◆ Data listing ◆

►

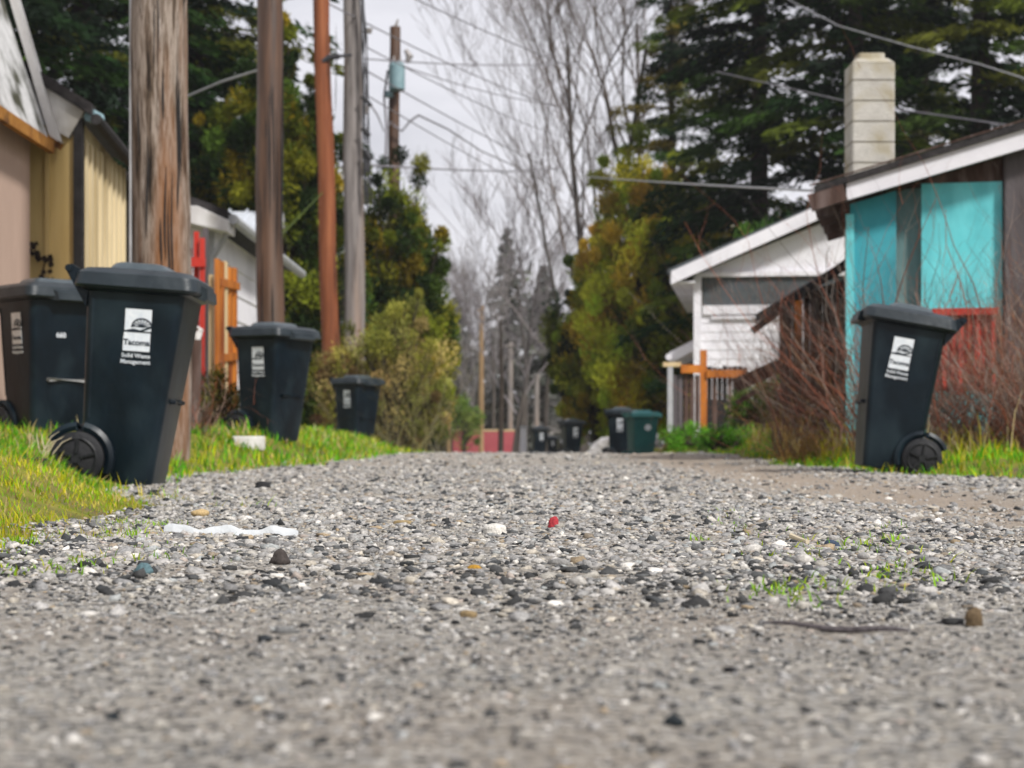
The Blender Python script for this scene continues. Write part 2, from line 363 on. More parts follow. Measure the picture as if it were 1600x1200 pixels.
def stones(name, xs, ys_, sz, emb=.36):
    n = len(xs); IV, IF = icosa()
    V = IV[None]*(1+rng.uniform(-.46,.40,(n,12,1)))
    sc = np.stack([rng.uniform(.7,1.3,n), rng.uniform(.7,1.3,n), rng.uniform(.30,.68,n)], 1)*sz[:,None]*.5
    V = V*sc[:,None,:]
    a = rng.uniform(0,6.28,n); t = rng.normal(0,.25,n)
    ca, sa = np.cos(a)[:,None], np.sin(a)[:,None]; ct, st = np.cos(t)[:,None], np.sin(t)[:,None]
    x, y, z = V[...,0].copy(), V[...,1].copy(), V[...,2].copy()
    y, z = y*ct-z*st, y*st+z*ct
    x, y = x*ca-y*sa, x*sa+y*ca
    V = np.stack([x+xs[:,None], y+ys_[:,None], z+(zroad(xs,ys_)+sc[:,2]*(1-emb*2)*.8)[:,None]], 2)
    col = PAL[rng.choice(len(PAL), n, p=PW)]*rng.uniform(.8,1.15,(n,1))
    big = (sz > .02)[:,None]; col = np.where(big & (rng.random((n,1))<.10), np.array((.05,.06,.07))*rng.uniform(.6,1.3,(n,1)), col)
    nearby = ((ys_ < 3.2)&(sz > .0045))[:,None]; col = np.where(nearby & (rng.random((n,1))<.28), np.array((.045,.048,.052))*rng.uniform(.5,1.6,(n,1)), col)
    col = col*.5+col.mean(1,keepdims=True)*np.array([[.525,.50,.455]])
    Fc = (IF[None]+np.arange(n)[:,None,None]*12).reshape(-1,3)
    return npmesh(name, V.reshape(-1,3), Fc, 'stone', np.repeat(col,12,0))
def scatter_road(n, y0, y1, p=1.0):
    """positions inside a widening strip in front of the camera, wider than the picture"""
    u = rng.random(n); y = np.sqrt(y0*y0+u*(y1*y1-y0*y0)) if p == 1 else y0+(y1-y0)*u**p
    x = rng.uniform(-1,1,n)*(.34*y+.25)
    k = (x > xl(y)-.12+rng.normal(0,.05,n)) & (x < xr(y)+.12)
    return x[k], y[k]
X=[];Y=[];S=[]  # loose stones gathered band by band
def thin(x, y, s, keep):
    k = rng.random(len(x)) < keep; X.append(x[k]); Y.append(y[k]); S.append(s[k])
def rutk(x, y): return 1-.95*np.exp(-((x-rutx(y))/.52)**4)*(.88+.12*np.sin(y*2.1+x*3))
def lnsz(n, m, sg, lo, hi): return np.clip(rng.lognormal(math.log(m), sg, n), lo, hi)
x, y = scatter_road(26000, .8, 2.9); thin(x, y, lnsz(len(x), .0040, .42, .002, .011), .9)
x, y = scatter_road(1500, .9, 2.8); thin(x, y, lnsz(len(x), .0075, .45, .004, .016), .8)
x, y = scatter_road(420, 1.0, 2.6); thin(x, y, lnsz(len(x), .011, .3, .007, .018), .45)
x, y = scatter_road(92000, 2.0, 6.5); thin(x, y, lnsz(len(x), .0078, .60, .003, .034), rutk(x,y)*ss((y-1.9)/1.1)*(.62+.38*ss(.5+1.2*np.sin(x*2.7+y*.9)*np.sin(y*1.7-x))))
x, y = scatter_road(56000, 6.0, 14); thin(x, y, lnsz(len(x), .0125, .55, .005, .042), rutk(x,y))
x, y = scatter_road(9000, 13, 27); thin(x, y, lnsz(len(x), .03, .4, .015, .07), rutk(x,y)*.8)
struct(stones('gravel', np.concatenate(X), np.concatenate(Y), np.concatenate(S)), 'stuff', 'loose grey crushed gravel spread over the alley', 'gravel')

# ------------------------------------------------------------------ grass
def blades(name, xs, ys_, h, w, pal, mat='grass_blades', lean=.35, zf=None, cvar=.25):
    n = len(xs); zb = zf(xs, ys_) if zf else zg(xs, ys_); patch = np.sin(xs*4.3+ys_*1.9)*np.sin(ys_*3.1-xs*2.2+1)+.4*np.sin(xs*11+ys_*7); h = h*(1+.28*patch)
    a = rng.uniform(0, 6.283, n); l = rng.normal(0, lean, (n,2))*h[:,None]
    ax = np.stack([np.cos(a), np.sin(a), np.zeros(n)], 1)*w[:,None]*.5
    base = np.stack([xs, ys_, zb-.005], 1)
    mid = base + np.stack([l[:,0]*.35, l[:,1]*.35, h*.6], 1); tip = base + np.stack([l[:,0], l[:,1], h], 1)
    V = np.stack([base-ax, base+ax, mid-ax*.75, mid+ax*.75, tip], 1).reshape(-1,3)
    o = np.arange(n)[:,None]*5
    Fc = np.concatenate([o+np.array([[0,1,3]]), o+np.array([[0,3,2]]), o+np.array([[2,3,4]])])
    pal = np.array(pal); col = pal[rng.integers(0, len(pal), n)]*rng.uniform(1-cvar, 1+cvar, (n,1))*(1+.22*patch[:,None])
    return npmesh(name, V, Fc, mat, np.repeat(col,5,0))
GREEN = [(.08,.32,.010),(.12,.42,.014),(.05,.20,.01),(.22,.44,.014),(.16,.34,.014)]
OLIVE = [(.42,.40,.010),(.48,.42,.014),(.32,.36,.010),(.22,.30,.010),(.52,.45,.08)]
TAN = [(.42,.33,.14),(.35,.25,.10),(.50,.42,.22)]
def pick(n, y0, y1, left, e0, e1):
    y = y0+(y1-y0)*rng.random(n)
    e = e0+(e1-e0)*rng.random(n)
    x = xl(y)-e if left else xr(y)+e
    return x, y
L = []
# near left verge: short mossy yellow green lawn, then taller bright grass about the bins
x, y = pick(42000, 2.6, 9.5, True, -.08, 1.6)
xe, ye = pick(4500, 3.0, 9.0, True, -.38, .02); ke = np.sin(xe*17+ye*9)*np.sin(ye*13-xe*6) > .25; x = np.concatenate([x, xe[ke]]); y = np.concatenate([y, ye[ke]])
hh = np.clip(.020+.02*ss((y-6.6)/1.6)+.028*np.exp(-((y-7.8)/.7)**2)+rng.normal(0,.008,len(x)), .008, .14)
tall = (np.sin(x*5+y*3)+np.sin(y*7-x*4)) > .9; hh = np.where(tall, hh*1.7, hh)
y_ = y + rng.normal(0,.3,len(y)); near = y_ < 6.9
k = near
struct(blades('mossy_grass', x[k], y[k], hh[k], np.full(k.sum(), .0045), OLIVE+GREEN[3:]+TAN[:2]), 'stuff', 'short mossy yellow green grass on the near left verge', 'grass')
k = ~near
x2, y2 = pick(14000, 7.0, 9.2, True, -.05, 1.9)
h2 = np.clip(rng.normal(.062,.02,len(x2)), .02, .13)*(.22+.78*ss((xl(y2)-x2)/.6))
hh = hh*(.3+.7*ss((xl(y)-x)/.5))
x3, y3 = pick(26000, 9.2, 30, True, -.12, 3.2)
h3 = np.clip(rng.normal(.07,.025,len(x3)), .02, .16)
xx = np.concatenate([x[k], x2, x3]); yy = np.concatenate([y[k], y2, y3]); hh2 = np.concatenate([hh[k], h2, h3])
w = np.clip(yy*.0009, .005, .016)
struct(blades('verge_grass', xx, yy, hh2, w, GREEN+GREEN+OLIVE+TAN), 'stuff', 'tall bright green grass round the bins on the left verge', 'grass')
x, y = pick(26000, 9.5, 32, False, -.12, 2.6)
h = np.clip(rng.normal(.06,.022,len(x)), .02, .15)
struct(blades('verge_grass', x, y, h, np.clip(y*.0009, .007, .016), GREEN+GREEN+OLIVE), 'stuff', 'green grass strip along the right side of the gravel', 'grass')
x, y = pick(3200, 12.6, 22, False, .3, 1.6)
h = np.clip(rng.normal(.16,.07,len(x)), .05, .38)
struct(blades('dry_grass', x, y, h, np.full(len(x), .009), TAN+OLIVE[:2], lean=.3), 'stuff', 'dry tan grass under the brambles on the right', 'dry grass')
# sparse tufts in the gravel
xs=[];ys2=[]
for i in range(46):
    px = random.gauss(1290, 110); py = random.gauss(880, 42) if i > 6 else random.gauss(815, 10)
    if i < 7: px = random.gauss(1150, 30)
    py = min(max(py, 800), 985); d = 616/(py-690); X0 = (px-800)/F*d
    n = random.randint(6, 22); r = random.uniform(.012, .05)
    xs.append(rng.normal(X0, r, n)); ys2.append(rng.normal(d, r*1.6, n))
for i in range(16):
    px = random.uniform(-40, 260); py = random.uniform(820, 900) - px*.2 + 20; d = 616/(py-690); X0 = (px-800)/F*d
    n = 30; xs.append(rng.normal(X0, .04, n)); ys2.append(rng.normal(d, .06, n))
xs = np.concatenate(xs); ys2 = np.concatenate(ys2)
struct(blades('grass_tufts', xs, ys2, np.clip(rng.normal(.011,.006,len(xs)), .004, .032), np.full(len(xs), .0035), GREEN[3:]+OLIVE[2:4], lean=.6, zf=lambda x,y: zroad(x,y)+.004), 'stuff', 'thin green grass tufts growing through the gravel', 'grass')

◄
►

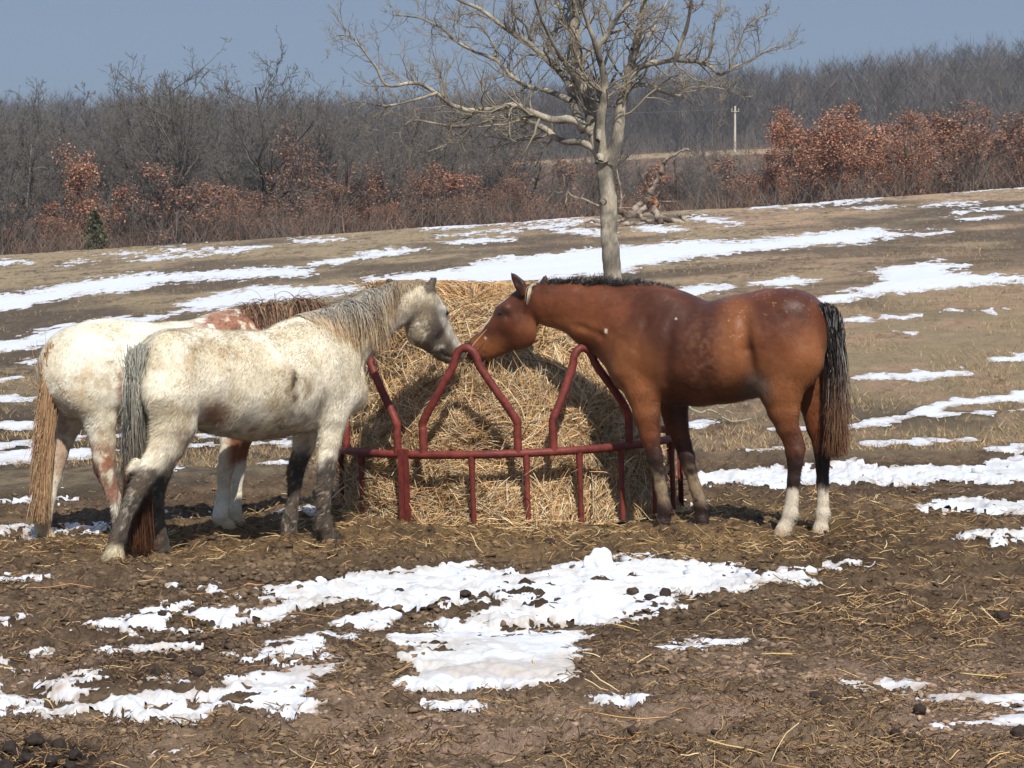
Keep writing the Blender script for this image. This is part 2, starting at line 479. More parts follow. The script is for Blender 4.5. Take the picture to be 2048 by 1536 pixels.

◄

◆ Problem to work on ◆
Every line in the data that holds "parts" should be copied out.

◆ The result ◆
The Blender Python script for this scene continues. Write part 2, from line 363 on. More parts follow. Measure the picture as if it were 1600x1200 pixels.
Keep writing the Blender script for this image. This is part 2, starting at line 479. More parts follow. The script is for Blender 4.5. Take the picture to be 2048 by 1536 pixels.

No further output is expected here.